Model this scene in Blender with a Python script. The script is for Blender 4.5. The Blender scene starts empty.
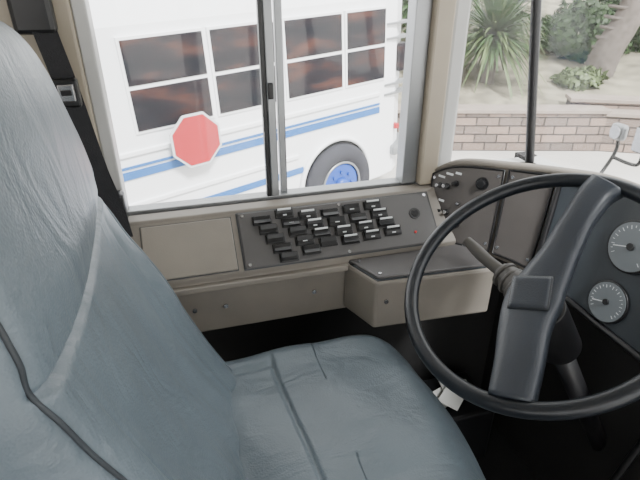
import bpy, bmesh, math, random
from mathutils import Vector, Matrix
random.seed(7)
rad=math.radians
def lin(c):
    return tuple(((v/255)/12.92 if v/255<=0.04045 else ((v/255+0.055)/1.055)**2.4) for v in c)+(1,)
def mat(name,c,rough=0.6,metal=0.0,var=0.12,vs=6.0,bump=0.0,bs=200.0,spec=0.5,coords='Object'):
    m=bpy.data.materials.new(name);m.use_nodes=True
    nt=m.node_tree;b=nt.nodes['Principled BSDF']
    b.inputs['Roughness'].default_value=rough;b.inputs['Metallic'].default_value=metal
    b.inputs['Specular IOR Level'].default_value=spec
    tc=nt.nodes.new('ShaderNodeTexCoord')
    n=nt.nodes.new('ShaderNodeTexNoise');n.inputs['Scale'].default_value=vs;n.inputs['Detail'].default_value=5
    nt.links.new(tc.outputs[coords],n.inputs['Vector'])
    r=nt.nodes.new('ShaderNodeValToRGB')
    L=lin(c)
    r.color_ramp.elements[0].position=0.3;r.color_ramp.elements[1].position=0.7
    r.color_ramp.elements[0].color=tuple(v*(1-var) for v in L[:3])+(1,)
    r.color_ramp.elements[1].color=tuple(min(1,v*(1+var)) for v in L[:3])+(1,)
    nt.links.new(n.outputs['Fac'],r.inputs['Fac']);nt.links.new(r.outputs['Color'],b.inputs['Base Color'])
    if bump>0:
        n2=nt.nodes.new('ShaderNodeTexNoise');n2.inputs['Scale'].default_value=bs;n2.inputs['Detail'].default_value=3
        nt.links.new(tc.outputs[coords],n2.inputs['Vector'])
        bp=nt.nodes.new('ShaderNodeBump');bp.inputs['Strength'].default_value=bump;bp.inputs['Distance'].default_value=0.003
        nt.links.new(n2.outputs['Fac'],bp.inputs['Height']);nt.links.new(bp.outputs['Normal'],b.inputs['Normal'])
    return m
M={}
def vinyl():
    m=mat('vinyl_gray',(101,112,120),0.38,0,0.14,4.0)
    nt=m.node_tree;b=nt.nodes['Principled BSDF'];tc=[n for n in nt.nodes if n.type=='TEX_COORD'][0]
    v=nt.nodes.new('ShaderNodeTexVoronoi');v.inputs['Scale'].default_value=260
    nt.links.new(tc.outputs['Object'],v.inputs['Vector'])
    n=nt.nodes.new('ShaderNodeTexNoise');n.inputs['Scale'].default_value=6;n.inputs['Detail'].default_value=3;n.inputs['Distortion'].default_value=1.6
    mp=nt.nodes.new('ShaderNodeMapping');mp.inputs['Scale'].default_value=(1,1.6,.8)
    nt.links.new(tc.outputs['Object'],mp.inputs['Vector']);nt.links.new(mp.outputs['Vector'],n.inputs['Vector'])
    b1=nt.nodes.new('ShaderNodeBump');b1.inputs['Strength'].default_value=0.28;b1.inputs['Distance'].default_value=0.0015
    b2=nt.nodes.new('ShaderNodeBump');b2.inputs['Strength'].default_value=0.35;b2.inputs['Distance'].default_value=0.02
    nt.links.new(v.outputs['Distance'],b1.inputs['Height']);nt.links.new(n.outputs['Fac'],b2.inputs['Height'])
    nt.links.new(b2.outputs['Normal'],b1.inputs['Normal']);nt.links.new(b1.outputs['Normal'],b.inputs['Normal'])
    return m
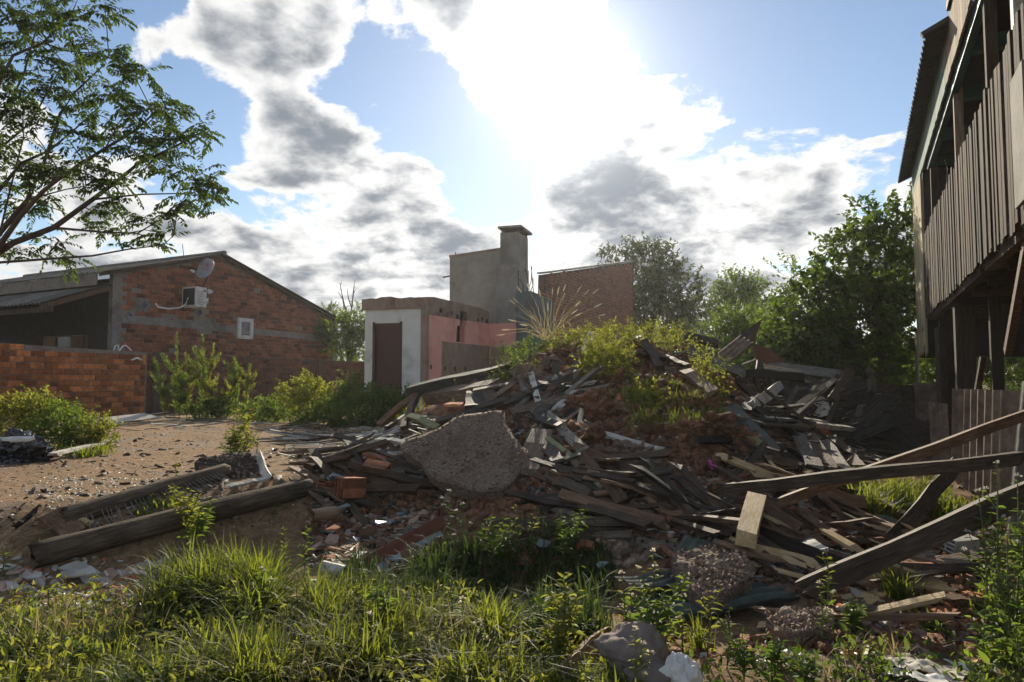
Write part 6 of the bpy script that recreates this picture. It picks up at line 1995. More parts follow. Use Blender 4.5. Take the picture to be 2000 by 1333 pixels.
• • • • • • •
* _Exercise_: Without the pictures, write out the whole listing above exactly as it appears.

* _Answer to this exercise_:
Model this scene in Blender with a Python script. The script is for Blender 4.5. The Blender scene starts empty.
import bpy, bmesh, math, random
from mathutils import Vector, Matrix
random.seed(7)
rad=math.radians
def lin(c):
    return tuple(((v/255)/12.92 if v/255<=0.04045 else ((v/255+0.055)/1.055)**2.4) for v in c)+(1,)
def mat(name,c,rough=0.6,metal=0.0,var=0.12,vs=6.0,bump=0.0,bs=200.0,spec=0.5,coords='Object'):
    m=bpy.data.materials.new(name);m.use_nodes=True
    nt=m.node_tree;b=nt.nodes['Principled BSDF']
    b.inputs['Roughness'].default_value=rough;b.inputs['Metallic'].default_value=metal
    b.inputs['Specular IOR Level'].default_value=spec
    tc=nt.nodes.new('ShaderNodeTexCoord')
    n=nt.nodes.new('ShaderNodeTexNoise');n.inputs['Scale'].default_value=vs;n.inputs['Detail'].default_value=5
    nt.links.new(tc.outputs[coords],n.inputs['Vector'])
    r=nt.nodes.new('ShaderNodeValToRGB')
    L=lin(c)
    r.color_ramp.elements[0].position=0.3;r.color_ramp.elements[1].position=0.7
    r.color_ramp.elements[0].color=tuple(v*(1-var) for v in L[:3])+(1,)
    r.color_ramp.elements[1].color=tuple(min(1,v*(1+var)) for v in L[:3])+(1,)
    nt.links.new(n.outputs['Fac'],r.inputs['Fac']);nt.links.new(r.outputs['Color'],b.inputs['Base Color'])
    if bump>0:
        n2=nt.nodes.new('ShaderNodeTexNoise');n2.inputs['Scale'].default_value=bs;n2.inputs['Detail'].default_value=3
        nt.links.new(tc.outputs[coords],n2.inputs['Vector'])
        bp=nt.nodes.new('ShaderNodeBump');bp.inputs['Strength'].default_value=bump;bp.inputs['Distance'].default_value=0.003
        nt.links.new(n2.outputs['Fac'],bp.inputs['Height']);nt.links.new(bp.outputs['Normal'],b.inputs['Normal'])
    return m
M={}
def vinyl():
    m=mat('vinyl_gray',(101,112,120),0.38,0,0.14,4.0)
    nt=m.node_tree;b=nt.nodes['Principled BSDF'];tc=[n for n in nt.nodes if n.type=='TEX_COORD'][0]
    v=nt.nodes.new('ShaderNodeTexVoronoi');v.inputs['Scale'].default_value=260
    nt.links.new(tc.outputs['Object'],v.inputs['Vector'])
    n=nt.nodes.new('ShaderNodeTexNoise');n.inputs['Scale'].default_value=6;n.inputs['Detail'].default_value=3;n.inputs['Distortion'].default_value=1.6
    mp=nt.nodes.new('ShaderNodeMapping');mp.inputs['Scale'].default_value=(1,1.6,.8)
    nt.links.new(tc.outputs['Object'],mp.inputs['Vector']);nt.links.new(mp.outputs['Vector'],n.inputs['Vector'])
    b1=nt.nodes.new('ShaderNodeBump');b1.inputs['Strength'].default_value=0.28;b1.inputs['Distance'].default_value=0.0015
    b2=nt.nodes.new('ShaderNodeBump');b2.inputs['Strength'].default_value=0.35;b2.inputs['Distance'].default_value=0.02
    nt.links.new(v.outputs['Distance'],b1.inputs['Height']);nt.links.new(n.outputs['Fac'],b2.inputs['Height'])
    nt.links.new(b2.outputs['Normal'],b1.inputs['Normal']);nt.links.new(b1.outputs['Normal'],b.inputs['Normal'])
    return m
Write part 6 of the bpy script that recreates this picture. It picks up at line 1995. More parts follow. Use Blender 4.5. Take the picture to be 2000 by 1333 pixels.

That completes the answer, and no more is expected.